[feel_____:THAT]

20061114

1 | Tanger



Entre o Mar e o Oceano, o ponto de partida da nossa viagem.

Aqui ficou claro que o estreito que separa Marrocos da Europa parece bem mais pequeno quando se está do lado de lá. O primeiro contacto com os Marroquinos, depois da longa e complexa passagem no controlo alfandegário e fronteiriço, foi um encontro com a história. Começaram também aqui os inúmeros encontros com a nossa língua.

Em Tânger cruzam-se civilizações. Pela cidade vêm-se nomes de rua em espanhol, francês e árabe. O trânsito é um caos, em particular à noite quando as ruas se enchem, agressivas para os estrangeiros ignorantes das regras e das excepções às regras.

Com a chegada da manhã aventuramo-nos na medina, desta vez a pé. Conhecemos o Ali, um comunicador nato que inspira confiança. Fala português, espanhol, francês, inglês e árabe. Conhece a história do seu país e a antiga ligação a Portugal melhor do que alguma vez a ouvi descrita em alguma conversa corriqueira do nosso lado do Mar. Logo na Praça Central os canhões apontados à Europa, são os dos próprios europeus. Portugal, Espanha e França fazem-se representar.
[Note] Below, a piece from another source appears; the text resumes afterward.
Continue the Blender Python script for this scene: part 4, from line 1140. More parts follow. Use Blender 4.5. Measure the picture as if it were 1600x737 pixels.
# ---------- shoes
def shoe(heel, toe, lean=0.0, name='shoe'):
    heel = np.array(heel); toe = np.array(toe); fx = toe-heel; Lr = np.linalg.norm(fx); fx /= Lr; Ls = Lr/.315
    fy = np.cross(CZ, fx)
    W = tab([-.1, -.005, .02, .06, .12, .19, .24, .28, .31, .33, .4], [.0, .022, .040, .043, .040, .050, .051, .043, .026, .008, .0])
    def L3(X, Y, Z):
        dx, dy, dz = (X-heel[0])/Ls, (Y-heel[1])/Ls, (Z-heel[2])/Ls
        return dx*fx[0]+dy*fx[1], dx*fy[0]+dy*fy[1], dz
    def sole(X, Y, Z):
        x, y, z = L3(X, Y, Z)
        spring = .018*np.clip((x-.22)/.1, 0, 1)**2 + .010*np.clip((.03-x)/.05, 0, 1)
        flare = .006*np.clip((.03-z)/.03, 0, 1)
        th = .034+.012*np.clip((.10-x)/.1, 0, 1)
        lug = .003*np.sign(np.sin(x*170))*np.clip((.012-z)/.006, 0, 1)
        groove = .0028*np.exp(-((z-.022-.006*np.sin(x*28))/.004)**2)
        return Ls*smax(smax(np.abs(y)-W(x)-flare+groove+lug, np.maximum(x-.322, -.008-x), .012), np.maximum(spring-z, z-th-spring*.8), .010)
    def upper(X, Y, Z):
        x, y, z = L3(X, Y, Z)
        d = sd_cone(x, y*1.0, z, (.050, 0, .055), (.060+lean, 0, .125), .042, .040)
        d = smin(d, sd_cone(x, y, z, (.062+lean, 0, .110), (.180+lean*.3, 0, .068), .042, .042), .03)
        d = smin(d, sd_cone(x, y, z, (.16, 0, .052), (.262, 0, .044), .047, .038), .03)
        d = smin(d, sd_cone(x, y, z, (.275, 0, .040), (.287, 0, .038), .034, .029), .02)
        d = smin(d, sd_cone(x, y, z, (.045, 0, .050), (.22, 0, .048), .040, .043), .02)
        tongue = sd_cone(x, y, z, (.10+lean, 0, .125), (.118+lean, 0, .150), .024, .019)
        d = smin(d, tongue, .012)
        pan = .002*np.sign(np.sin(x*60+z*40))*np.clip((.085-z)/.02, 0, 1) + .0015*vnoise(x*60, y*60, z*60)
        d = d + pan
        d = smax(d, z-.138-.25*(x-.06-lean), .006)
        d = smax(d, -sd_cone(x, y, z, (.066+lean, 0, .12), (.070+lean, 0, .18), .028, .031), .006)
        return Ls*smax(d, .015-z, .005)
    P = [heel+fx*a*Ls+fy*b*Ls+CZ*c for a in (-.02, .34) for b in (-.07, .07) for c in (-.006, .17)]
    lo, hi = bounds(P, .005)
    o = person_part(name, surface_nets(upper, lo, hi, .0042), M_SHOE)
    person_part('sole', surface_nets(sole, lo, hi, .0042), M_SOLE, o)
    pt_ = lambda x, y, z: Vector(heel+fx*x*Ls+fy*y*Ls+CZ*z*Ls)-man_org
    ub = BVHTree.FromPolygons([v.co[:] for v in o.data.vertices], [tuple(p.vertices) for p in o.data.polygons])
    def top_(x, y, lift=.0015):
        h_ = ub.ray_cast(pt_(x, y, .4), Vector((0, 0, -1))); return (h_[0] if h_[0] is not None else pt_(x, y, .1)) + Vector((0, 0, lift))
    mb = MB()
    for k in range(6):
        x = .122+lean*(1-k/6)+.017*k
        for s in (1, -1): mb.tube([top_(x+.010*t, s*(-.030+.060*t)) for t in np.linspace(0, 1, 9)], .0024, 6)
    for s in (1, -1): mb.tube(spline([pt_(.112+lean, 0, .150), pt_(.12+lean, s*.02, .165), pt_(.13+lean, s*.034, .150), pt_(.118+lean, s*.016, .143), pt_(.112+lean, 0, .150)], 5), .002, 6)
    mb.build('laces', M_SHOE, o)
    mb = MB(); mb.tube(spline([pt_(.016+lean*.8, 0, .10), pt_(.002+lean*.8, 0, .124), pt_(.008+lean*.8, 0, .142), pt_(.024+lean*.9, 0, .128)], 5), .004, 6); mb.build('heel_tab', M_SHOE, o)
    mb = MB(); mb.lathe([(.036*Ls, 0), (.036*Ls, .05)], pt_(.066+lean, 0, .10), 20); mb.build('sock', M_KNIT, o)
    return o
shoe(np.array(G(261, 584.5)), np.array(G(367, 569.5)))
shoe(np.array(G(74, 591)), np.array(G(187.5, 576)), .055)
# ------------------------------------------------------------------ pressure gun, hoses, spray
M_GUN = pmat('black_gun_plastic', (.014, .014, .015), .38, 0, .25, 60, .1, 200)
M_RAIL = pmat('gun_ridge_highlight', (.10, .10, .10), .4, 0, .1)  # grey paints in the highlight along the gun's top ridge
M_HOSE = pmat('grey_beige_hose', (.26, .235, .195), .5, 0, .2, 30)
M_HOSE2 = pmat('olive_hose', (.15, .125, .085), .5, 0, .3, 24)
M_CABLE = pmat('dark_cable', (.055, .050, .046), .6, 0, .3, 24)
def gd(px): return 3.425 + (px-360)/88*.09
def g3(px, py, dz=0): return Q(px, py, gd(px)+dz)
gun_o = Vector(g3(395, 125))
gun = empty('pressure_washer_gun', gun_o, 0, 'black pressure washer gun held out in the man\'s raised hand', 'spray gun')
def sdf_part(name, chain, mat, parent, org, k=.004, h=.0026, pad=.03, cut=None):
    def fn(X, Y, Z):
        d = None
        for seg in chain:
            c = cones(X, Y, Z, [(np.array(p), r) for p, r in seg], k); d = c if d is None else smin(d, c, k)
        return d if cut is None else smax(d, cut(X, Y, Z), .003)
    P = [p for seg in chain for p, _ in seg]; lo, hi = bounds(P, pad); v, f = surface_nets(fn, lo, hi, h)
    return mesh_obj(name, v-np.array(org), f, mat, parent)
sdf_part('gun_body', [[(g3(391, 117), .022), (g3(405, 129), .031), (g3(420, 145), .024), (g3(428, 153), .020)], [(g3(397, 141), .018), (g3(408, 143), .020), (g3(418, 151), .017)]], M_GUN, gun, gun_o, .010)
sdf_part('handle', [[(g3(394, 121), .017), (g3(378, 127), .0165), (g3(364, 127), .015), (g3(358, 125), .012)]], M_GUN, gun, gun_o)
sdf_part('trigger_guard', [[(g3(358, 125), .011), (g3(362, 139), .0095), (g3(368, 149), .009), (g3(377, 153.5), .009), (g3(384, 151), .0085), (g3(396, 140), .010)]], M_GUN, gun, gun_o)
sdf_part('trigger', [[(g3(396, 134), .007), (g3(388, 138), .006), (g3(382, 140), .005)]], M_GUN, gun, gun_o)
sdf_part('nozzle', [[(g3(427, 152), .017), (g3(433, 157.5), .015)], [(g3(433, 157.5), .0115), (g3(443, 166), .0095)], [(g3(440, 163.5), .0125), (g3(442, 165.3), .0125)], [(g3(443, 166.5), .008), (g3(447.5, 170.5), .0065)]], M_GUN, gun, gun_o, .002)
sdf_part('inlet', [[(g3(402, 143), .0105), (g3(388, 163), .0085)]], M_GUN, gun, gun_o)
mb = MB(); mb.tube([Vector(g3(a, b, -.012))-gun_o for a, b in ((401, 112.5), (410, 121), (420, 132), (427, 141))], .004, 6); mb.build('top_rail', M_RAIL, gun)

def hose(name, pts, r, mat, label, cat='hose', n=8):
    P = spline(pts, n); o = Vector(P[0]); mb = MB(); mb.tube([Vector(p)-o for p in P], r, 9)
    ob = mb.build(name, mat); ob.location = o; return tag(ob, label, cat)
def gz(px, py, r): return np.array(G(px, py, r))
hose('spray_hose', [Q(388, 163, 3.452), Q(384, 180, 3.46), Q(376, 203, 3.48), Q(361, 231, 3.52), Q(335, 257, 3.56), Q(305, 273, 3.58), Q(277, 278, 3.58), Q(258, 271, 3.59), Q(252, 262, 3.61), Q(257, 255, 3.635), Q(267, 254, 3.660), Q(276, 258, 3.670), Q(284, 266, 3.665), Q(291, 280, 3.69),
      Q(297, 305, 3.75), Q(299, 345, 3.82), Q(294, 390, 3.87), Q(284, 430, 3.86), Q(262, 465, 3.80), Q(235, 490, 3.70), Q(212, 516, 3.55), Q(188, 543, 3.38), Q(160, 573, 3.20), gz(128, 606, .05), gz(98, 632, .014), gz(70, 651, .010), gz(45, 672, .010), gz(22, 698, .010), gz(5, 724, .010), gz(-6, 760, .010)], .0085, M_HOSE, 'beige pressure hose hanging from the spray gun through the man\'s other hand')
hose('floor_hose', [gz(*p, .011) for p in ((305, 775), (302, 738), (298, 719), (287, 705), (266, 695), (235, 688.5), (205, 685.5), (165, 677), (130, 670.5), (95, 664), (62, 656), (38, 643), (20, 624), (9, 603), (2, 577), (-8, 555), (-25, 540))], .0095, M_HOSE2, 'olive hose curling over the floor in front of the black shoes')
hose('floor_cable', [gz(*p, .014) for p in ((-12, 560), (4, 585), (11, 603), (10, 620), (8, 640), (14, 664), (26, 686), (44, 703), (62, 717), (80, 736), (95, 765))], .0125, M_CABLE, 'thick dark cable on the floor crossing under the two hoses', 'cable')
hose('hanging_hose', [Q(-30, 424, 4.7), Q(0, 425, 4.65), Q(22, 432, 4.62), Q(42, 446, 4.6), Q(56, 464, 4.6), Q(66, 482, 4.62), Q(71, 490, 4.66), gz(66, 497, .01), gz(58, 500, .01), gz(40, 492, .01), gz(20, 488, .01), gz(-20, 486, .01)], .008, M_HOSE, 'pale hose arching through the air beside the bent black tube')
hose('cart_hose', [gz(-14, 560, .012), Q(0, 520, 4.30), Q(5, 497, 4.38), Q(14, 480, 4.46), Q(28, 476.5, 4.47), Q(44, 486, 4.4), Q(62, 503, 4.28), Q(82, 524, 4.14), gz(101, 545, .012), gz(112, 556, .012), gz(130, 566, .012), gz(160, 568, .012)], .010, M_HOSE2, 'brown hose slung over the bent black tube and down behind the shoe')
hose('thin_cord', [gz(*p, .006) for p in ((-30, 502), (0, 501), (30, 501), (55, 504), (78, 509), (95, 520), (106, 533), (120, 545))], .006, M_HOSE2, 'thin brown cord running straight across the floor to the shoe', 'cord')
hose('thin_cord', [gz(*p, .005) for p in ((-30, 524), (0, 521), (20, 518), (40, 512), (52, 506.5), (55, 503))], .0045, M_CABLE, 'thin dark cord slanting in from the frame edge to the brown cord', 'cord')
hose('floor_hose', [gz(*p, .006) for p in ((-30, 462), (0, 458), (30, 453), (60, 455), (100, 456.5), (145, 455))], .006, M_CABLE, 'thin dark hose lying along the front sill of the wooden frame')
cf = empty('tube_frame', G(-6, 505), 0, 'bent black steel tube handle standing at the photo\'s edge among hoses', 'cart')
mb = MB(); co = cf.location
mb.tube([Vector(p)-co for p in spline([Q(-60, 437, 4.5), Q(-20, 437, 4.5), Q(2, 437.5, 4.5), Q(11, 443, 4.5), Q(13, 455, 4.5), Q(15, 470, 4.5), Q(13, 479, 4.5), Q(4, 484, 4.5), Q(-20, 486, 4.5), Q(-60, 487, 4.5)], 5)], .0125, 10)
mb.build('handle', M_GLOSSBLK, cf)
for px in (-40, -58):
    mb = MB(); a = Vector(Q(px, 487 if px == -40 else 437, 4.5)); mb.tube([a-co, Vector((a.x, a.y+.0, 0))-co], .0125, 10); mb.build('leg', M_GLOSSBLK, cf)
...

Convida-nos para um pequeno-almoço no café central: café forte e aromático, acompanhado do primeiro de muitos sumos de laranja doces como o mel.
Avisa-nos dos jovens que se querem aproximar demais das estrangeiras, do preço a pagar pelas nossas compras (50%, ou menos, do que o preço pedido) e das cautelas a ter na estrada. Fala da religião através dos valores humanos que nela encontra, essas regras sociais de boa convivência que todas avançam e o valor da vida. Descobrimos que aqui as sardinhas na grelha também são o prato forte do verão, mas com o extra de serem recheadas com ervas aromáticas e condimentos!

Quase no final do nosso passeio, 'salva-nos', quase literalmente, do que poderia ter sido o incidente mais espinhoso da viagem, e que atraiu uma multidão no centro de um cruzamento: o falso atropelamento de um jovem ciclista que procurava o dinheiro fácil que a matrícula estrangeira prometia.

Depois de tanta demonstração de serena sabedoria nem queríamos acreditar: Ali aprendeu quase tudo o que sabe informalmente com os seus pares e com os mais velhos. Tem 65 anos, 18 netos e é analfabeto, tal como cerca de 55% da população do país.

A viagem de noite até à cidade seguinte correria bem, prometeu - inch'allah (se deus quiser - ou oxalá, como dizemos em português). Como o Ali gostou de saber que este resquício da presença do seu povo em terras lusas permanecia no nosso discurso! Fez-nos felizes conseguir estreitar por momentos essa enorme distância psicológica que nos separa como povos e que nem a proximidade geográfica parece conseguir atenuar.


Na fotografia: entre o Cabo Spartel e as Grutas de Hércules, nos arredores de Tanger.